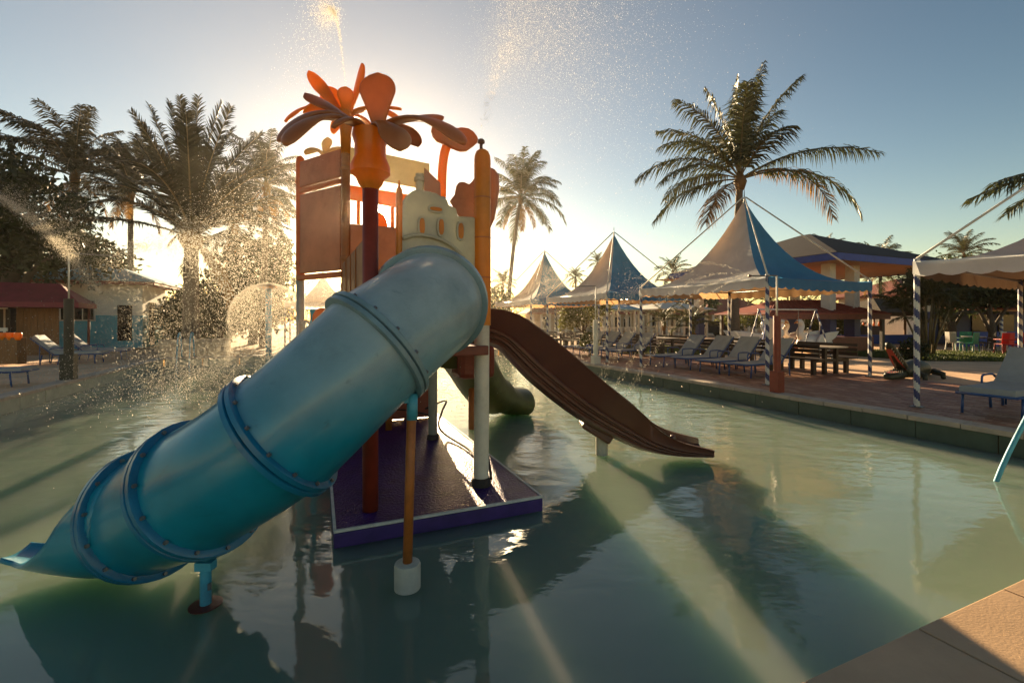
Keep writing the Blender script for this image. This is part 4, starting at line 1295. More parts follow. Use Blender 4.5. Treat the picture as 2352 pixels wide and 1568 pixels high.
own_fronds(t, c_ - b_, [(90, 88, 84, 6.4), (-90, 86, 80, 5.9), (10, 84, 72, 6.2), (170, 84, 74, 6.1), (185, 78, 66, 6.0), (-5, 78, 62, 6.0), (175, 70, 54, 5.9), (5, 70, 40, 5.6), (165, 60, 44, 6.3), (190, 54, 38, 6.2), (178, 46, 26, 6.0), (0, 56, 14, 5.4), (12, 44, -6, 5.2), (170, 34, 6, 5.6), (186, 20, -14, 5.2),
                        (-8, 26, -30, 4.8), (6, 4, -46, 4.4), (60, 80, 60, 5.8), (120, 80, 62, 5.8), (240, 76, 50, 5.2), (300, 76, 50, 5.2), (30, 66, 30, 5.4), (150, 64, 36, 5.6)], .78, .35, .06, 80, (), 'palm_shade')
b_, c_ = pal(172, 25, 405, 180)
palm('coconut_palm', 'palm standing behind the dark tree at far left', b_, c_, 4.2, 24, 'shade', 12, dist=(0, 6), r=.2)
b_, c_ = pal(300, 27, 440, 300)
palm('coconut_palm', 'small palm between the far left palm and the huge feathery one', b_, c_, 3.6, 26, 'shade', 15, dist=(0, 7), r=.2)
b_, c_ = pal(612, 25, 430, 606)
palm('coconut_palm', 'palm with an orange lit top close to the left panel of the tower', b_, c_, 3.1, 28, 'shade', 19, dist=(0, 7), r=.2, dry=5)
b_, c_ = pal(540, 29, 520, 520)
palm('coconut_palm', 'shorter palm hidden in the dark growth behind the mushroom fountain', b_, c_, 4.0, 26, 'shade', 23, dist=(1, 7), r=.2)
small = [(1545, 44, 628, 2.0, 'small distant palm showing between the middle and nearest tents', 31), (1322, 56, 640, 1.6, 'tiny distant palm in the gap right of the farthest tent', 32),
         (1372, 60, 606, 1.7, 'tiny distant palm peeping over the left slope of the middle tent', 33), (2022, 33, 622, 2.6, 'palm right of the dark roofed pavilion', 34), (2214, 46, 588, 2.8, 'distant palm above the white tent at right', 35),
         (2128, 44, 690, 1.8, 'low palm before the red roofed white house', 36), (1155, 48, 655, 1.8, 'tiny distant palm by the foot of the slender one', 37), (1895, 40, 585, 1.9, 'distant palm tip behind the dark pavilion roof', 38)]
for px, d, y, L, lab, sd in small:
    b_, c_ = pal(px, d, y)
    palm('coconut_palm', lab, b_, c_, L, 22, 'coco', sd, dist=(0, 7), r=.14, dry=1, group='small palms in the distance')
b_, c_ = pal(2610, 11.5, 420, 2630)
t = palm('coconut_palm', 'palm at the right edge with only its drooping fronds in view', b_, c_, 3.0, 0, 'coco', 41, r=.17, dry=0)
own_fronds(t, c_ - b_, [(176, 16, -34, 3.9), (184, 8, -44, 3.6), (168, 24, -30, 3.3), (20, 40, -30, 3.2), (60, 60, 0, 3.2), (-40, 50, -10, 3.2), (100, 75, 20, 3.2), (230, 70, 40, 2.6)], .8, 1.0, .05, 56)
for px, d, y, L, lab, sd, bp in ((1768 - 0, 30, 690, 1.3, 'young palm under the second tent pole', 51, None), (1590, 24, 752, 1.5, 'young arching palm behind the picnic tables', 52, None), (1525, 27, 740, 1.2, 'young palm in front of the white garden kiosks', 53, None)):
    b_, c_ = pal(px, d, y)
    palm('young_palm', lab, b_, c_, L, 16, 'coco', sd, dist=(1, 5), r=.12, dry=1)

# clump palm with many canes at right
base = G(2128, 19.4, .24)
cl = thing('clump_palm', 'clump palm with many bare canes on the grass strip', 'palm tree', base)
fs = frond_set(4.0, .95, .9, .055, 'coco')
for k in range(13):
    a = rng.uniform(0, 6.28); sp = rng.uniform(.2, .75)
    top = base + V3(math.cos(a) * sp * 1.3, math.sin(a) * sp * .9, rng.uniform(1.1, 2.4))
    st_ = base + V3(math.cos(a) * .22, math.sin(a) * .2, 0)
    q = MB(); q.tube([st_, st_.lerp(top, .5) - V3(math.cos(a), math.sin(a), 0) * .06, top], [.045, .04, .03], 6); q.build('cane', M['palm_rib'], cl, smooth=True)
    for j in range(5):
        s = rng.uniform(.28, .46)
        put('frond', fs[rng.choice((0, 2, 3, 4, 5, 6, 7, 8))], cl, top - base, (0, 0, rng.uniform(0, 6.28)), (s, s, s * 1.05))


# ------------------------------------------------------------------ broad-leaved trees and shrubs
def crown_mesh(blobs, n, size, m, seed, name='crown'):
    g_ = np.random.default_rng(seed)
    vs, fs = [], []
    tot = sum(b[1][0] * b[1][1] * b[1][2] for b in blobs) ** 1.0
    for c, rad in blobs:
        k = int(n * rad[0] * rad[1] * rad[2] / tot)
        # clumps sit on and inside the lobe, leaves scatter round each clump
        nc = max(6, k // 16)
        dirs = g_.normal(size=(nc, 3)); dirs /= np.linalg.norm(dirs, axis=1)[:, None]
        rr = g_.uniform(.35, 1.0, nc) ** .5
        cc = np.array(c) + dirs * rr[:, None] * np.array(rad)
        ci = g_.integers(0, nc, k)
        p = cc[ci] + g_.normal(size=(k, 3)) * size * 1.5
        a = g_.normal(size=(k, 3)); a /= np.linalg.norm(a, axis=1)[:, None]
        b2 = np.cross(a, g_.normal(size=(k, 3))); b2 /= np.linalg.norm(b2, axis=1)[:, None]
        L = size * g_.uniform(.6, 1.3, k)[:, None]
        o = len(vs)
        q = np.stack([p - a * L, p + b2 * L * .42, p + a * L, p - b2 * L * .42], 1)
        vs.extend(map(tuple, q.reshape(-1, 3)))
        fs.extend((o + 4 * i, o + 4 * i + 1, o + 4 * i + 2, o + 4 * i + 3) for i in range(k))
    me = bpy.data.meshes.new(name)
    me.from_pydata(vs, [], fs)
    me.materials.append(m)
    return me


def tree(label, base, blobs, n, size, m, seed, tr=.25, name='broadleaf_tree', cat='tree', group=None):
    t = thing(name, label, cat, base, 0, group)
    top = max(c[2] for c, r in blobs)
    q = MB()
    q.tube(catmull([V3(0, 0, -.1), V3(.1, 0, top * .3), V3(-.05, .1, top * .6)], 4), [tr * (1.2 - .07 * i) for i in range(9)], 8)
    for c, r in blobs:
        q.tube(catmull([V3(0, 0, top * .25), V3(c[0] * .5, c[1] * .5, top * .25 + (c[2] - top * .25) * .6), Vector(c)], 3), [tr * (.6 - .07 * i) for i in range(7)], 6)
    q.build('trunk', M['bark'], t, smooth=True, world=False)
    put('crown', crown_mesh(blobs, n, size, m, seed), t)
    return t


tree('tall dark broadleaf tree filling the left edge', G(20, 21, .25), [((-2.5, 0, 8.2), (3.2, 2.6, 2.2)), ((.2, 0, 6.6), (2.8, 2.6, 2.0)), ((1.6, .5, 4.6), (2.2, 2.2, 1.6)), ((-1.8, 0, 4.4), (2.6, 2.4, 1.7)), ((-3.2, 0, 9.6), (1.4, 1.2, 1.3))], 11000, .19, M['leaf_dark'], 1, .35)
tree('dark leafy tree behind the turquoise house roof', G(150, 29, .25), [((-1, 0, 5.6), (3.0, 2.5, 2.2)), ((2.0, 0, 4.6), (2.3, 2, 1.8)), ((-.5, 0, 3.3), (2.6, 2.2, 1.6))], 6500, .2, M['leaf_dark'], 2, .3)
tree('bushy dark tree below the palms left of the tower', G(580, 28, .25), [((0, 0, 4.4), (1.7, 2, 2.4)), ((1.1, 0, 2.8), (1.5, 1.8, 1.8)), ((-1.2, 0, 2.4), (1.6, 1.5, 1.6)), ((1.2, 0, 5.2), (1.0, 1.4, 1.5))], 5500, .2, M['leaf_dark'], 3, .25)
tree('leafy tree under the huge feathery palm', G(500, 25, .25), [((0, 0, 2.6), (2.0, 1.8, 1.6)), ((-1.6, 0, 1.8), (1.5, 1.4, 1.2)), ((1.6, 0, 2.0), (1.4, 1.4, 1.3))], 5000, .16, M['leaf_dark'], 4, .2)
tree('dense brown green shrub right of the turquoise house', G(392, 28.5, .25), [((0, 0, 1.4), (1.2, 1.1, 1.4)), ((1.2, 0, 1.2), (1.1, 1, 1.1))], 3600, .13, M['leaf_dark'], 5, .12, 'shrub', 'shrub')
tree('dense shrub at the far pool end next to the low wall', G(450, 27, .25), [((0, 0, 1.2), (1.4, 1.1, 1.2)), ((1.5, 0, 1.5), (1.3, 1, 1.4))], 3600, .13, M['leaf_mid'], 6, .12, 'shrub', 'shrub')
tree('dark round shrub beside the amber post and the farthest tent', G(1140, 29, .25), [((0, 0, 2.3), (.95, .9, 1.3)), ((.35, 0, 1.2), (.9, .9, .9))], 3000, .12, M['leaf_mid'], 7, .12, 'shrub', 'shrub')
tree('yellow green sunlit tree under the middle tent valance', G(1338, 31, .25), [((0, 0, 2.1), (1.5, 1.2, .95)), ((1.2, 0, 2.4), (.9, .8, .7)), ((-.9, 0, 1.5), (.8, .8, .7))], 3600, .12, M['leaf_gold'], 8, .12)
tree('green tree behind the white garden kiosks', G(1575, 46, .25), [((0, 0, 4.2), (2.0, 1.5, 1.1)), ((1.6, 0, 3.4), (1.5, 1.2, .8)), ((-1.4, 0, 3.8), (1.2, 1, .7))], 3600, .18, M['leaf_mid'], 9, .16)
tree('dark spreading tree behind the clump palm', G(2185, 25, .25), [((0, 0, 3.6), (1.9, 1.5, 1.3)), ((1.6, 0, 3.0), (1.6, 1.4, 1.0)), ((-1.0, 0, 3.0), (1.3, 1.2, .9))], 5200, .15, M['leaf_mid'], 10, .16)
tree('dark tree shading the red roofed bar at right', G(2275, 24, .25), [((0, 0, 3.5), (2.1, 1.6, 1.1)), ((1.9, 0, 3.2), (1.6, 1.4, .9)), ((-1.4, 0, 3.0), (1.5, 1.2, .9))], 5600, .15, M['leaf_dark'], 11, .16)
tree('yellow green tree inside the red brown hut garden', G(1855, 31, .25), [((0, 0, 1.3), (1.2, 1, .8)), ((1.2, 0, 1.4), (1.1, 1, .8)), ((2.4, 0, 1.2), (1, 1, .7))], 3600, .12, M['leaf_gold'], 12, .1)
tree('golden shrub in front of the far red roofed houses', G(1705, 44, .25), [((0, 0, 1.5), (1.8, 1, .8)), ((-1.6, 0, 1.1), (1.2, 1, .7))], 2000, .14, M['leaf_gold'], 13, .1, 'shrub', 'shrub')
tree('small golden bush beside the loungers of the middle tent', G(1352, 19.0, .25), [((0, 0, .6), (.32, .3, .42))], 700, .07, M['leaf_gold'], 14, .03, 'shrub', 'shrub')
tree('spiky dark low bush at the foot of the clump palm', G(2098, 17.0, .25), [((0, 0, .35), (.32, .3, .38))], 800, .08, M['leaf_dark'], 15, .03, 'shrub', 'shrub')
# far wood
bl = []
for k in range(46):
    x = -150 + k * 6.6 + rng.uniform(-2, 2)
    y = 96 + rng.uniform(-8, 8)
    bl.append(((x, y, 2.2 + rng.uniform(0, 1.6)), (4.2, 3, 2.4 + rng.uniform(0, 1.3))))
me = crown_mesh(bl, 17000, .42, M['leaf_mid'], 77, 'treeline')
o = bpy.data.objects.new('treeline', me); col.objects.link(o)
tag(o, 'far wood closing the horizon behind the resort', kind='stuff')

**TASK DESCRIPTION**
Nothing outside the span should appear: copy exactly from the line with "tree('dark leafy tree" through the line with "tree('bushy dark tree".

**EXERCISE OUTPUT**
tree('dark leafy tree behind the turquoise house roof', G(150, 29, .25), [((-1, 0, 5.6), (3.0, 2.5, 2.2)), ((2.0, 0, 4.6), (2.3, 2, 1.8)), ((-.5, 0, 3.3), (2.6, 2.2, 1.6))], 6500, .2, M['leaf_dark'], 2, .3)
tree('bushy dark tree below the palms left of the tower', G(580, 28, .25), [((0, 0, 4.4), (1.7, 2, 2.4)), ((1.1, 0, 2.8), (1.5, 1.8, 1.8)), ((-1.2, 0, 2.4), (1.6, 1.5, 1.6)), ((1.2, 0, 5.2), (1.0, 1.4, 1.5))], 5500, .2, M['leaf_dark'], 3, .25)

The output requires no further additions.